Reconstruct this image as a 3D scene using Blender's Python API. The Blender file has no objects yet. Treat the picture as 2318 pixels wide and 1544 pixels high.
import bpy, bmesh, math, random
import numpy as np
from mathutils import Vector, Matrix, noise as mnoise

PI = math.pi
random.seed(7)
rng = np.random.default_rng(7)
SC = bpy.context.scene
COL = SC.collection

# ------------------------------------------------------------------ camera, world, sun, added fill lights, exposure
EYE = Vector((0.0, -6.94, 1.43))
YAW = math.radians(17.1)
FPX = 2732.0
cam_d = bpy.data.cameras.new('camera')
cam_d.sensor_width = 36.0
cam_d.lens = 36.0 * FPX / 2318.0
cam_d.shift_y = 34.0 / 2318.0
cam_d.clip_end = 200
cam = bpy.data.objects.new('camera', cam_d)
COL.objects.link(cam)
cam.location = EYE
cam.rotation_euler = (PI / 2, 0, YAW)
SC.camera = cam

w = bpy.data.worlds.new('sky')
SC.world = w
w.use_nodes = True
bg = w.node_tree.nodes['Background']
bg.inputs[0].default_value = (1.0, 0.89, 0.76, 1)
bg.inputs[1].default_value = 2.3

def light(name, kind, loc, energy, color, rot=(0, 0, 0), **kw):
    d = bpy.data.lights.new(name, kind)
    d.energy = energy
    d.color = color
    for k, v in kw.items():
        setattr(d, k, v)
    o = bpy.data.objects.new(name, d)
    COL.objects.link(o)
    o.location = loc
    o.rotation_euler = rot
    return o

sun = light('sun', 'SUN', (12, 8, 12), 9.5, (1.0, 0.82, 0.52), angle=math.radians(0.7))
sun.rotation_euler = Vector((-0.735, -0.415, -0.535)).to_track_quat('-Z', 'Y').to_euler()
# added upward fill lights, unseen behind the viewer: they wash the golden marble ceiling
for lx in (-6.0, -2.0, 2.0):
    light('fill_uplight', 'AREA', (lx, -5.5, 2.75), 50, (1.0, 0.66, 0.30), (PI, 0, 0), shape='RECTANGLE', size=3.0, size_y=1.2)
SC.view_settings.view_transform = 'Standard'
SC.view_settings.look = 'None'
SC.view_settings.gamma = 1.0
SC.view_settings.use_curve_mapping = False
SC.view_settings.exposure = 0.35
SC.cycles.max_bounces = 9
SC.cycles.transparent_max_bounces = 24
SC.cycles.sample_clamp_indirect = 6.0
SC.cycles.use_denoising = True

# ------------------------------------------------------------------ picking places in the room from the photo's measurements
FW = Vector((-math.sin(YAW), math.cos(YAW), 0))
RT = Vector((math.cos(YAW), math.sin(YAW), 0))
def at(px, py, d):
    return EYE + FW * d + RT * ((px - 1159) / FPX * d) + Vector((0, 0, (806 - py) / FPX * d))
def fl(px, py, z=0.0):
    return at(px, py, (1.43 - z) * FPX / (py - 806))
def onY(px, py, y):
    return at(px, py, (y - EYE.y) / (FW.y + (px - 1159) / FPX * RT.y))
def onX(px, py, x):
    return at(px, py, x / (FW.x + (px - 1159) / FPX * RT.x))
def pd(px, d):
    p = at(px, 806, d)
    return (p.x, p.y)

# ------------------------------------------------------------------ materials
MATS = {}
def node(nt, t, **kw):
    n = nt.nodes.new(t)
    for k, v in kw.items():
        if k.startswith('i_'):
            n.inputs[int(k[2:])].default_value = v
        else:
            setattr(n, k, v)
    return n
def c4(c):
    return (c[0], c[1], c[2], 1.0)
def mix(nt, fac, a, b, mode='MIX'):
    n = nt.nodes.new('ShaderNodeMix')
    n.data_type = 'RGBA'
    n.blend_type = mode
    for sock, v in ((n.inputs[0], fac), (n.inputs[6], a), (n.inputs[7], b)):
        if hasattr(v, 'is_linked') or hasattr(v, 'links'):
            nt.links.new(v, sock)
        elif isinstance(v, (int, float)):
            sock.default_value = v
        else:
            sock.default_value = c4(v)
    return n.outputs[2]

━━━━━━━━

JOB
Return a word-for-word copy of the lines from the beginning of the listing to the line holding "bg.inputs[1].default_value = 2.3", both kept.

SOLUTION FOR THIS PROBLEM
Reconstruct this image as a 3D scene using Blender's Python API. The Blender file has no objects yet. Treat the picture as 2318 pixels wide and 1544 pixels high.
import bpy, bmesh, math, random
import numpy as np
from mathutils import Vector, Matrix, noise as mnoise

PI = math.pi
random.seed(7)
rng = np.random.default_rng(7)
SC = bpy.context.scene
COL = SC.collection

# ------------------------------------------------------------------ camera, world, sun, added fill lights, exposure
EYE = Vector((0.0, -6.94, 1.43))
YAW = math.radians(17.1)
FPX = 2732.0
cam_d = bpy.data.cameras.new('camera')
cam_d.sensor_width = 36.0
cam_d.lens = 36.0 * FPX / 2318.0
cam_d.shift_y = 34.0 / 2318.0
cam_d.clip_end = 200
cam = bpy.data.objects.new('camera', cam_d)
COL.objects.link(cam)
cam.location = EYE
cam.rotation_euler = (PI / 2, 0, YAW)
SC.camera = cam

w = bpy.data.worlds.new('sky')
SC.world = w
w.use_nodes = True
bg = w.node_tree.nodes['Background']
bg.inputs[0].default_value = (1.0, 0.89, 0.76, 1)
bg.inputs[1].default_value = 2.3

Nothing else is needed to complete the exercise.